■ Objective:
Write each line of the material exactly as given, from the top through the line that contains "front = MB()", and omit all pictures.
╔══
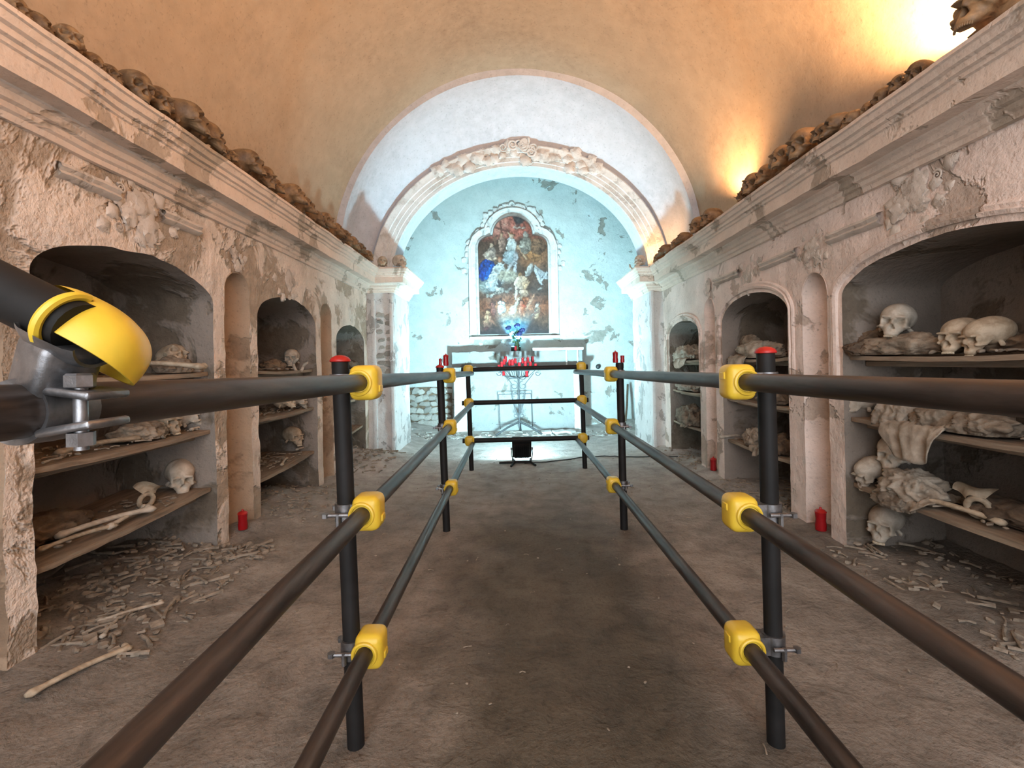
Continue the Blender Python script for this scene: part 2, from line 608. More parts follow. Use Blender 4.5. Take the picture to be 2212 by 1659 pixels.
def side_wall(name, X, out, openings, ztop, mat, jag, seed, y0=REAR, y1=5.66):
    front = MB()

    def fx(y, z):
        e_ = min(abs(y - q_) for o_ in openings for q_ in (o_['y0'], o_['y1']))
        return X - out * (.010 * nz(y, z, seed, 2.2, 4) + .007 * nz(y, z, seed + 5, 9, 3)) * sstep(.0, .06, e_)

    def edge(o, which):
        def f(z):
            base = o['y0'] if which == 0 else o['y1']
            fade = sstep(o['zs'], o['zs'] - .25, z)
            k = jag * o.get('jag', 1)
            return base + k * fade * (nz(z * 2.2, seed + base, 1.3, 1.6, 5) + .5 * (nz(z * 2.2, seed + base, 4.3, 7, 3)))
        return f

    def arch(o, n=28):
        pts = []
        mid = (o['y0'] + o['y1']) / 2; h = (o['y1'] - o['y0']) / 2
        for i in range(n + 1):
            a = PI - PI * i / n
            f = math.sin(a)
            y = mid + h * math.cos(a)
            k = jag * o.get('jag', 1)
            pts.append((y, o['zs'] + o['rise'] * f + k * .7 * f * nz(y * 2, seed, 7.7, 3, 4)))
        return pts

    prev = lambda z: y0
    prev_y = y0
    for o in openings + [None]:
        if o is None:
            nxt = lambda z: y1
            ny_ = y1
        else:
            nxt = edge(o, 0)
            ny_ = o['y0']
        n = max(2, int((ny_ - prev_y) / .045))
        rows = []
        for k in range(64):
            z = lerp(-.05, ztop, k / 63)
            rows.append([(fx(lerp(prev(z), nxt(z), i / n), z), lerp(prev(z), nxt(z), i / n), z) for i in range(n + 1)])
        front.grid(rows)
        if o is None:
            break
        pts = arch(o)
        rows = []
        for k in range(21):
            t = k / 20
            rows.append([(fx(y, lerp(z, ztop, t)), y, lerp(z, ztop, t)) for y, z in pts])
        front.grid(rows)
        prev = edge(o, 1)
        prev_y = o['y1']
    for o in openings:
        for yb_, sg in ((o['y0'], 1), (o['y1'], -1)):
            za = o['zs'] + .10
            front.add([(X + out * .016, yb_ - sg * .03, za), (X + out * .016, yb_ + sg * .012, za), (X + out * .016, yb_ + sg * .012, ztop), (X + out * .016, yb_ - sg * .03, ztop)], [(0, 1, 2, 3)])
    w = struct(front, name, mat, 60)
    for o in openings:
        e0, e1 = edge(o, 0), edge(o, 1)
        zs = [lerp(-.05, o['zs'], k / 30) for k in range(31)]
        pts = arch(o)
        b = MB()
        if o['kind'] == 'shelf':
            loop = [(e0(z), z) for z in zs] + pts[1:-1] + [(e1(z), z) for z in reversed(zs)]
            rows = []
            for k in range(9):
                t = k / 8
                d = o['depth'] * t
                rows.append([(fx(y, z) + out * d if k == 0 else X + out * d + .006 * nz(y, z, d * 3 + seed, 5), lerp(y, min(max(y, o['y0'] + .01), o['y1'] - .01), min(1, t * 4)), z) for y, z in loop])
            b.grid(rows)
            rows = []
            for k in range(25):
                t = k / 24
                rows.append([(X + out * (o['depth'] - .01) + .012 * nz(y, lerp(-.05, z, t), seed, 5, 4), y, lerp(-.05, z, t)) for y, z in pts])
            b.grid(rows)
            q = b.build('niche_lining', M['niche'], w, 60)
        else:
            rows = []
            mid = (o['y0'] + o['y1']) / 2
            for z in zs:
                a, c = e0(z), e1(z)
                m_, h = (a + c) / 2, (c - a) / 2
                rows.append([((fx(m_ - h, z) if i in (0, 16) else X) + out * o['depth'] * math.sin(PI * i / 16), m_ - h * math.cos(PI * i / 16), z) for i in range(17)])
            h = (o['y1'] - o['y0']) / 2
            for k in range(1, 9):
                e = PI / 2 * k / 8
                rows.append([(X + out * o['depth'] * math.sin(PI * i / 16) * math.cos(e) - out * .004, mid - h * 1.04 * math.cos(PI * i / 16) * math.cos(e), o['zs'] + o['rise'] * 1.04 * math.sin(e)) for i in range(17)])
            b.grid(rows)
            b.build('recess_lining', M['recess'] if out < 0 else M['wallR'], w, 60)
    return w


def shelf_n(y0, y1, zs=1.48, rise=.18, **k):
    return dict(y0=y0, y1=y1, zs=zs, rise=rise, kind='shelf', depth=.55, **k)


def narrow_n(y0, y1, zs=1.55, rise=.14, depth=.12, **k):
    return dict(y0=y0, y1=y1, zs=zs, rise=rise, kind='narrow', depth=depth, **k)


LO = [narrow_n(1.31, 1.60), shelf_n(1.70, 2.74), narrow_n(2.85, 3.12, 1.58), shelf_n(3.21, 4.16, 1.46, .19), narrow_n(4.27, 4.52, 1.56), shelf_n(4.64, 5.50, 1.38, .17)]
RO = [shelf_n(1.42, 2.57, 1.43, .18), narrow_n(2.69, 2.92, 1.47), shelf_n(3.08, 4.05, 1.41, .19), narrow_n(4.19, 4.41, 1.52), shelf_n(4.55, 5.42, 1.36, .16)]
wl = side_wall('wall_left', XL, -1, LO, ZTL - .05, M['wallL'], .014, 3.0)
wr = side_wall('wall_right', XR, 1, RO, ZTR - .05, M['wallR'], .007, 11.0)

# cornices, mitred round the pilasters
PROF = [(.0, -.265), (.018, -.262), (.022, -.24), (.035, -.232), (.038, -.212), (.055, -.205), (.06, -.18), (.075, -.172), (.08, -.165),
        (.155, -.165), (.158, -.095), (.168, -.09), (.17, -.075), (.185, -.07), (.19, -.05), (.205, -.044), (.215, -.02), (.225, -.016), (.225, 0.0), (.15, .0), (-.15, .0), (-.60, .0)]


def cornice(name, X, out, px, ztop, seed):
    mb = MB()
    path = []
    n = 150
    for i in range(n):
        path.append((X, lerp(REAR, PF - .02, i / n), -out, 0))
    path.append((X, PF, -out, -1))
    path.append((px, PF, -out, -1))
    path.append((px, 6.42, -out, 0))
    rows = []
    for (x, y, sx, sy) in path:
        wob = .006 * nz(y * 2, seed, 0, 1.4, 3)
        row = []
        for (p, z) in PROF:
            dmg = .012 * max(0, nz(y, z * 4, seed + 2, 4, 4) - .1) if p > .1 else 0
            q = p - dmg + (wob if p > .02 else 0)
            row.append((x + sx * q, y + sy * q, ztop + z + wob * .5))
        rows.append(row)
    mb.grid(rows)
    return struct(mb, name, M['cornice'] if True else None, 25)


cornice('trim_1', XL, -1, PLX[1], ZTL, 2.0)
cornice('trim_2', XR, 1, PRX[0], ZTR, 6.0)

# archivolt
APROF = [(0, -.02), (0, .025), (.045, .025), (.05, .036), (.10, .038), (.105, .048), (.155, .05), (.165, .06), (.205, .065), (.24, .075), (.255, .07), (.26, -.02)]
mb = MB()
rows = []
for i in range(121):
    a = PI - PI * i / 120
    row = []
    for (r, q) in APROF:
        p = arch_pt(a, r)
        row.append((p.x, YL - q + .004 * nz(p.x, p.z, r, 6), p.z))
    rows.append(row)
mb.grid(rows)
archiv = struct(mb, 'trim_3', M['stucco_w'], 25)

# ------------------------------------------------------------------ stucco ornament made of leaves and scrolls


def leaf_mesh(name, mat):
    mb = MB()
    rows = []
    for i in range(9):
        t = i / 8
        w = .5 * math.sin(PI * min(1, t * .93 + .07)) ** .8 * (1 - .35 * t) * (1 + .18 * math.sin(t * 18))
        row = []
        for j in range(7):
            u = j / 6 * 2 - 1
            h = .28 * math.sin(PI * t) + .10 * (1 - abs(u)) - .12 * u * u + .15 * t * t
            row.append((u * w, h, t))
        rows.append(row)
    mb.grid(rows)
    # back
    rows2 = [[(x, -.06, z) for (x, y, z) in (r[0], r[3], r[6])] for r in rows]
    mb.grid(rows2)
    return mb.mesh(name, mat, 60)


def scroll_mesh(name, mat):
    mb = MB()
    pts, rs = [], []
    for i in range(26):
        t = i / 25
        a = t * 3.3 * PI
        r = .5 * (1 - t) ** .8 + .06
        pts.append((r * math.cos(a), .10 + .12 * t, r * math.sin(a)))
        rs.append(.14 * (1 - .55 * t))
    mb.tube(pts, rs, 8)
    return mb.mesh(name, mat, 60)


LEAF = {k: leaf_mesh('acanthus_leaf', M[k]) for k in ('stucco', 'stucco_w')}
SCROLL = {k: scroll_mesh('scroll', M[k]) for k in ('stucco', 'stucco_w')}


def orn(parent, me, name, loc, normal_rot, ang, size, dep=.8):
    """piece lying on a wall: local y is off the wall, z its growth direction turned by ang"""
    o = obj(name, me, parent)
    o.matrix_world = Matrix.Translation(loc) @ normal_rot @ Matrix.Rotation(ang, 4, 'Y') @ Matrix.Diagonal((size, size * dep, size, 1))
    o.matrix_parent_inverse = Matrix.Identity(4)
    return o


ROT_BACK = Matrix.Rotation(PI, 4, 'Z')                 # off the wall is -Y
ROT_L = Matrix.Rotation(-PI / 2, 4, 'Z')               # off the wall is +X
ROT_R = Matrix.Rotation(PI / 2, 4, 'Z')                # off the wall is -X

rnd = random.Random(5)
for i in range(34):
    u = (i - 16.5) / 16.5
    a = PI / 2 - u * .56
    p = arch_pt(a, .10 + rnd.uniform(-.05, .11))
    orn(archiv, LEAF['stucco_w'], 'acanthus_leaf', (p.x, YL - .055, p.z), ROT_BACK, -rnd.uniform(-.6, .6) - math.copysign(1.2, u) + rnd.uniform(-.5, .5), rnd.uniform(.11, .19), .4)
for i in range(9):
    p = arch_pt(PI / 2 + rnd.uniform(-.11, .11), rnd.uniform(.10, .30))
    orn(archiv, SCROLL['stucco_w'], 'scroll', (p.x, YL - .075, p.z), ROT_BACK, rnd.uniform(0, 6), rnd.uniform(.08, .13), .5)


def lump_mesh(name, mat, seed):
    mb = MB()
    bm = bmesh.new()
    bmesh.ops.create_icosphere(bm, subdivisions=3, radius=1.0)
    for v in bm.verts:
        p = v.co.copy()
        d = 1 + .55 * noise.noise(p * 1.8 + Vector((seed, 0, 0))) + .45 * noise.noise(p * 4.5 + Vector((0, seed, 0))) + .25 * noise.noise(p * 9)
        v.co = Vector((p.x * .5, p.y * .22, p.z * .5)) * d
    bm.verts.index_update()
    mb.add([v.co[:] for v in bm.verts], [tuple(v.index for v in f.verts) for f in bm.faces])
    bm.free()
    return mb.mesh(name, mat, 60)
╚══
■ Response for this exercise:
Continue the Blender Python script for this scene: part 2, from line 608. More parts follow. Use Blender 4.5. Take the picture to be 2212 by 1659 pixels.
def side_wall(name, X, out, openings, ztop, mat, jag, seed, y0=REAR, y1=5.66):
    front = MB()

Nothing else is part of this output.